**** Dataset entries
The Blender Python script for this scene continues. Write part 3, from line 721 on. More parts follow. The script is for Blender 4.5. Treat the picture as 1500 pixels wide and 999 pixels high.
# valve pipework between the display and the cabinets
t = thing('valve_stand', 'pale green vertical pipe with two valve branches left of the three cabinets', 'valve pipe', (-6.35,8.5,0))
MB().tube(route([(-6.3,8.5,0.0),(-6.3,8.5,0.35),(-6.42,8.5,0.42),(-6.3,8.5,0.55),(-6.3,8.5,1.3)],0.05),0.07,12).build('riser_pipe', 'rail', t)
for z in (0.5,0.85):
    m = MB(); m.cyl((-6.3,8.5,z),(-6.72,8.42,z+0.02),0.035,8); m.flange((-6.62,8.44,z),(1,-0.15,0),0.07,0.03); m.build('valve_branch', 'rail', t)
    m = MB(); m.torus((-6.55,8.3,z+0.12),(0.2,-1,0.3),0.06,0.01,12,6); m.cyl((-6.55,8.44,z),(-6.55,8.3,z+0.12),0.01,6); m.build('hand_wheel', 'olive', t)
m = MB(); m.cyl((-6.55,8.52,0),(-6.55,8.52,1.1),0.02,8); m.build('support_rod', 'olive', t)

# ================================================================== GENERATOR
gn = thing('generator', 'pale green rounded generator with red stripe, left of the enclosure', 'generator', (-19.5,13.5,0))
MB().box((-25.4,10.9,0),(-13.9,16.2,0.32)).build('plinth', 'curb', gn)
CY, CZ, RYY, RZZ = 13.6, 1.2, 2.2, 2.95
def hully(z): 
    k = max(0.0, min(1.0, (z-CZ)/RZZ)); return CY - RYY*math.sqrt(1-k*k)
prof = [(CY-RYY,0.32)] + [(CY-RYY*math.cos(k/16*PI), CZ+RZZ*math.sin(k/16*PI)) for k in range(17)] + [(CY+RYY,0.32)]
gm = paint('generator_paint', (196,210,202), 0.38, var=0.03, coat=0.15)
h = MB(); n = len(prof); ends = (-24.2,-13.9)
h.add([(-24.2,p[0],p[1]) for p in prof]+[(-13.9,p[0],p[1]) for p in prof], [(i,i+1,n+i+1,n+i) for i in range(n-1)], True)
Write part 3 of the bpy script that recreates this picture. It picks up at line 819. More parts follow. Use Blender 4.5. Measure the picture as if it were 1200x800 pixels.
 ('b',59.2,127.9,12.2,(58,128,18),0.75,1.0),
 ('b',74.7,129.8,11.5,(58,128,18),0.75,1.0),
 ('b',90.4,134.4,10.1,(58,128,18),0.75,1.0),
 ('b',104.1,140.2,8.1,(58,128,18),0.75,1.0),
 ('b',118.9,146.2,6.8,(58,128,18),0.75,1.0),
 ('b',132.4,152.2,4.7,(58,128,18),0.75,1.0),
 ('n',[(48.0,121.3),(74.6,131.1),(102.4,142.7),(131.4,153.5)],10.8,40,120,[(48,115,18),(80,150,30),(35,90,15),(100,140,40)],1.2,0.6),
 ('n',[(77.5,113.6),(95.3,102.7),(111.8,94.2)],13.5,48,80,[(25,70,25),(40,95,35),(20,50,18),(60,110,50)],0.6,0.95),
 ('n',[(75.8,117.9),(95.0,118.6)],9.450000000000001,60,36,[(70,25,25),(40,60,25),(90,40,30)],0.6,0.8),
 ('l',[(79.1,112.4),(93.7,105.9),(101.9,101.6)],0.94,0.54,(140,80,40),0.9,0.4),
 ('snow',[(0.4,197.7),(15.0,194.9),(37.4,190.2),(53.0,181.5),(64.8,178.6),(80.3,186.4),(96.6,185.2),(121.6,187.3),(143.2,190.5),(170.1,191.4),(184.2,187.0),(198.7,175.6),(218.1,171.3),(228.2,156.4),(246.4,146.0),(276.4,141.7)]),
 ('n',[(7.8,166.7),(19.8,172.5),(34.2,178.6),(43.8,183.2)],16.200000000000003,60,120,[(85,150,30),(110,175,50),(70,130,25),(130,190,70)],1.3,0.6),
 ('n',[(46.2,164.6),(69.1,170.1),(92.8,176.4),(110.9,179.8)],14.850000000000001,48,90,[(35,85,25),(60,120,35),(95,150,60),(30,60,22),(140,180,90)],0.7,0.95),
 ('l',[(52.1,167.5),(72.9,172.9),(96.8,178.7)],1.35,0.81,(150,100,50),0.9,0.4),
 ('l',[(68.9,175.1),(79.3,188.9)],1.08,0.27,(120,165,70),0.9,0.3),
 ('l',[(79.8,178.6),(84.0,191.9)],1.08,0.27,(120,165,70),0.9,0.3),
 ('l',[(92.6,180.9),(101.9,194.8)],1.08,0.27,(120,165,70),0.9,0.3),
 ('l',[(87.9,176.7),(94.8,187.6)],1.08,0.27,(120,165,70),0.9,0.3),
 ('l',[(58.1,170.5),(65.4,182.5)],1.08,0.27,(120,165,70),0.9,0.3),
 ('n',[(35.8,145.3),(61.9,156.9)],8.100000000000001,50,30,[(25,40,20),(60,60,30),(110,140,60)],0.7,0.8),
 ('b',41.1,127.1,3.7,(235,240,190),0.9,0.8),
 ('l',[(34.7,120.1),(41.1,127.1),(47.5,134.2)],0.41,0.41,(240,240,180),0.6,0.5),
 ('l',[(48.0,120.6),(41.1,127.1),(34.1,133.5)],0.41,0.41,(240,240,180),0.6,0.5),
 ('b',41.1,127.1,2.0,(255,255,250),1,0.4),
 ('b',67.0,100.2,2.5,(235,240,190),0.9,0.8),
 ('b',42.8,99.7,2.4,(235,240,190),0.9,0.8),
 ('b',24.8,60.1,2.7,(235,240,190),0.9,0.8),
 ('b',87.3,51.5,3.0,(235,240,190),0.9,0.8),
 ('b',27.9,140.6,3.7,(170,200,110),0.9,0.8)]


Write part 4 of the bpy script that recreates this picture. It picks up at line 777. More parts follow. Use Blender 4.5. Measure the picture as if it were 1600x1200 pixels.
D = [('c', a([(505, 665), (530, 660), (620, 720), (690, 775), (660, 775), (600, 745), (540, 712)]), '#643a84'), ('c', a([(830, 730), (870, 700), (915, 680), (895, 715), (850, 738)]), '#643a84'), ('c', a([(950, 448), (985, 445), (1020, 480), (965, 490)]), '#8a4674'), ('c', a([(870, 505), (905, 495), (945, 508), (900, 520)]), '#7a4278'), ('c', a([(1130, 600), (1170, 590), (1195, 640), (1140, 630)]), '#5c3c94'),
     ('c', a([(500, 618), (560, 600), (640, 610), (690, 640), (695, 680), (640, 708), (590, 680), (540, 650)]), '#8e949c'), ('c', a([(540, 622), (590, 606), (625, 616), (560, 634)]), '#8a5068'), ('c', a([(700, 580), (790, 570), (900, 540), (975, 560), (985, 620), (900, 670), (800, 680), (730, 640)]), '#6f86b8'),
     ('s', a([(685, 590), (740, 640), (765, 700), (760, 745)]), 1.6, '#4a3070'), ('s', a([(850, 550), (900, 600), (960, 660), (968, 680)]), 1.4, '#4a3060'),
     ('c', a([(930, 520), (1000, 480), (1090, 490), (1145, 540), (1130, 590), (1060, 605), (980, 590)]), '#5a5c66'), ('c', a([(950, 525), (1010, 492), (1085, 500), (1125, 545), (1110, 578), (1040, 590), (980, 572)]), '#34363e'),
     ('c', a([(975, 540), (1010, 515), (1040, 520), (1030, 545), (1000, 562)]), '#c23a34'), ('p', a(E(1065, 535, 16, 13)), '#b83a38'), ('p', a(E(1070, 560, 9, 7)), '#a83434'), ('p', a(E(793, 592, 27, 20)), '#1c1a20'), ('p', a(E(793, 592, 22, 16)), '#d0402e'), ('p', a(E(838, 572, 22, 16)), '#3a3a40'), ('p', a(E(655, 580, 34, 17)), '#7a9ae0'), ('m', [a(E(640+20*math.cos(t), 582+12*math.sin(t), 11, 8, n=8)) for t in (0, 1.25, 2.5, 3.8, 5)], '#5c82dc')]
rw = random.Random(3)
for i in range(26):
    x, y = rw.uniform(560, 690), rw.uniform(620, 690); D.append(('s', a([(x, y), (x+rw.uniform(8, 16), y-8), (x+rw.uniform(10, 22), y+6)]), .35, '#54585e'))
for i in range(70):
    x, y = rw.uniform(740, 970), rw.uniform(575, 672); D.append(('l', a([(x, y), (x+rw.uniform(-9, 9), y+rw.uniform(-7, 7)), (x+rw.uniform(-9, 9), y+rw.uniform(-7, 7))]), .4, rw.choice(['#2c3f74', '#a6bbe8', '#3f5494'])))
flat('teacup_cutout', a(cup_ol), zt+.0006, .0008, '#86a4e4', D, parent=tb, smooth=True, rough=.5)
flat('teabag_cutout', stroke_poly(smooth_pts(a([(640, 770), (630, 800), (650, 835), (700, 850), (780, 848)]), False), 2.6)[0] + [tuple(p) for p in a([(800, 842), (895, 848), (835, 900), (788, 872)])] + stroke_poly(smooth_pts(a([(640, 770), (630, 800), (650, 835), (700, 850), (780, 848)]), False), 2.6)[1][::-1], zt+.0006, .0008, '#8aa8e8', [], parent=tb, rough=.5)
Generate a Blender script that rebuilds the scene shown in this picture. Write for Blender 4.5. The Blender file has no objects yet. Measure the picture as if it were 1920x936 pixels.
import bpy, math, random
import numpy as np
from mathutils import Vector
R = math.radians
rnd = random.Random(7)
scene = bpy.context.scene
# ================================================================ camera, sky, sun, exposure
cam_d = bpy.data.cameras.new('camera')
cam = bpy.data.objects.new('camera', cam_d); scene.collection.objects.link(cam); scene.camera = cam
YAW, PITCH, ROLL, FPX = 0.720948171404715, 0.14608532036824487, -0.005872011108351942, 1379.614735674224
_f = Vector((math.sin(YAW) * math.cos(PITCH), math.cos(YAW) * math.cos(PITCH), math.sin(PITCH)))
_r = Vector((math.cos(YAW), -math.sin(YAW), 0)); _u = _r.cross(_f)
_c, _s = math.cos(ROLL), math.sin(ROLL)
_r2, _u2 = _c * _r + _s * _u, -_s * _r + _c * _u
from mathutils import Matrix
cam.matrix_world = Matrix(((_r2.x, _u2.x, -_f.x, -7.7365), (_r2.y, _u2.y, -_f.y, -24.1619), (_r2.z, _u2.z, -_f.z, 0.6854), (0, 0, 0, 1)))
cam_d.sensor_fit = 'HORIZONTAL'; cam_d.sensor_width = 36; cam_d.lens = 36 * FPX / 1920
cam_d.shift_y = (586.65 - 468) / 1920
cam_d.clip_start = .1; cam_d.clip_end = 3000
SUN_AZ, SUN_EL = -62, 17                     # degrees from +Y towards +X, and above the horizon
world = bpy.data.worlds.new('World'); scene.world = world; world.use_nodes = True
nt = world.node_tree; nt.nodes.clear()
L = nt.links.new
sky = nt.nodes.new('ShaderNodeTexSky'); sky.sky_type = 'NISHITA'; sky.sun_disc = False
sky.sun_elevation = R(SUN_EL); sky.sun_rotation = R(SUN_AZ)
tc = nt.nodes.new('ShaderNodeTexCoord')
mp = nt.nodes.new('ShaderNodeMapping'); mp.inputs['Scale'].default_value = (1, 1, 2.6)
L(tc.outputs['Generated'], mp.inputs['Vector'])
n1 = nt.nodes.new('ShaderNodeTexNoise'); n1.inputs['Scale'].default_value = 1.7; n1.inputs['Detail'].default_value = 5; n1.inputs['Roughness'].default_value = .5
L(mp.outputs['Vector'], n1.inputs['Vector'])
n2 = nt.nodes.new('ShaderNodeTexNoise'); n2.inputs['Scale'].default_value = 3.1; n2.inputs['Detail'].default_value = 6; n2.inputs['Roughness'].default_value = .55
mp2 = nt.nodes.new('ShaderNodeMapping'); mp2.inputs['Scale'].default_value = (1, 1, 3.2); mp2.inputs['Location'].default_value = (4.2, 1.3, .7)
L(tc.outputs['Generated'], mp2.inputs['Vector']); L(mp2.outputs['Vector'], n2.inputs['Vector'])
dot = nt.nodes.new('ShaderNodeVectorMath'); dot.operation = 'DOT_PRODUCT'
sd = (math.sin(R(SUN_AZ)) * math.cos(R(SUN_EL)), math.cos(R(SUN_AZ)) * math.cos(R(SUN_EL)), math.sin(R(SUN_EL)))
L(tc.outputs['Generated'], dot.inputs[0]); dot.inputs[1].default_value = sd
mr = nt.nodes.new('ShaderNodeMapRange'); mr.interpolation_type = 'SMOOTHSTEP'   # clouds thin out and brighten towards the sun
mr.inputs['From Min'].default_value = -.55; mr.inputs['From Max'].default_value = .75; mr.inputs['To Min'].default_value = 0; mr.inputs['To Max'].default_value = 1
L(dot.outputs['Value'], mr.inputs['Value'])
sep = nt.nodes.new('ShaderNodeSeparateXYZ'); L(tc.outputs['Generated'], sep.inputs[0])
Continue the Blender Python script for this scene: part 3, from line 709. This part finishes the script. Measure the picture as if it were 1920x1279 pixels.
********
(Exercise goal)
Transcribe only the lines from the beginning of the entries to the line with "h.add([(-24.2,p[0],p[1]) for p", inclusive, exactly as written.

(Written solution)
The Blender Python script for this scene continues. Write part 3, from line 721 on. More parts follow. The script is for Blender 4.5. Treat the picture as 1500 pixels wide and 999 pixels high.
# valve pipework between the display and the cabinets
t = thing('valve_stand', 'pale green vertical pipe with two valve branches left of the three cabinets', 'valve pipe', (-6.35,8.5,0))
MB().tube(route([(-6.3,8.5,0.0),(-6.3,8.5,0.35),(-6.42,8.5,0.42),(-6.3,8.5,0.55),(-6.3,8.5,1.3)],0.05),0.07,12).build('riser_pipe', 'rail', t)
for z in (0.5,0.85):
    m = MB(); m.cyl((-6.3,8.5,z),(-6.72,8.42,z+0.02),0.035,8); m.flange((-6.62,8.44,z),(1,-0.15,0),0.07,0.03); m.build('valve_branch', 'rail', t)
    m = MB(); m.torus((-6.55,8.3,z+0.12),(0.2,-1,0.3),0.06,0.01,12,6); m.cyl((-6.55,8.44,z),(-6.55,8.3,z+0.12),0.01,6); m.build('hand_wheel', 'olive', t)
m = MB(); m.cyl((-6.55,8.52,0),(-6.55,8.52,1.1),0.02,8); m.build('support_rod', 'olive', t)

# ================================================================== GENERATOR
gn = thing('generator', 'pale green rounded generator with red stripe, left of the enclosure', 'generator', (-19.5,13.5,0))
MB().box((-25.4,10.9,0),(-13.9,16.2,0.32)).build('plinth', 'curb', gn)
CY, CZ, RYY, RZZ = 13.6, 1.2, 2.2, 2.95
def hully(z): 
    k = max(0.0, min(1.0, (z-CZ)/RZZ)); return CY - RYY*math.sqrt(1-k*k)
prof = [(CY-RYY,0.32)] + [(CY-RYY*math.cos(k/16*PI), CZ+RZZ*math.sin(k/16*PI)) for k in range(17)] + [(CY+RYY,0.32)]
gm = paint('generator_paint', (196,210,202), 0.38, var=0.03, coat=0.15)
h = MB(); n = len(prof); ends = (-24.2,-13.9)
h.add([(-24.2,p[0],p[1]) for p in prof]+[(-13.9,p[0],p[1]) for p in prof], [(i,i+1,n+i+1,n+i) for i in range(n-1)], True)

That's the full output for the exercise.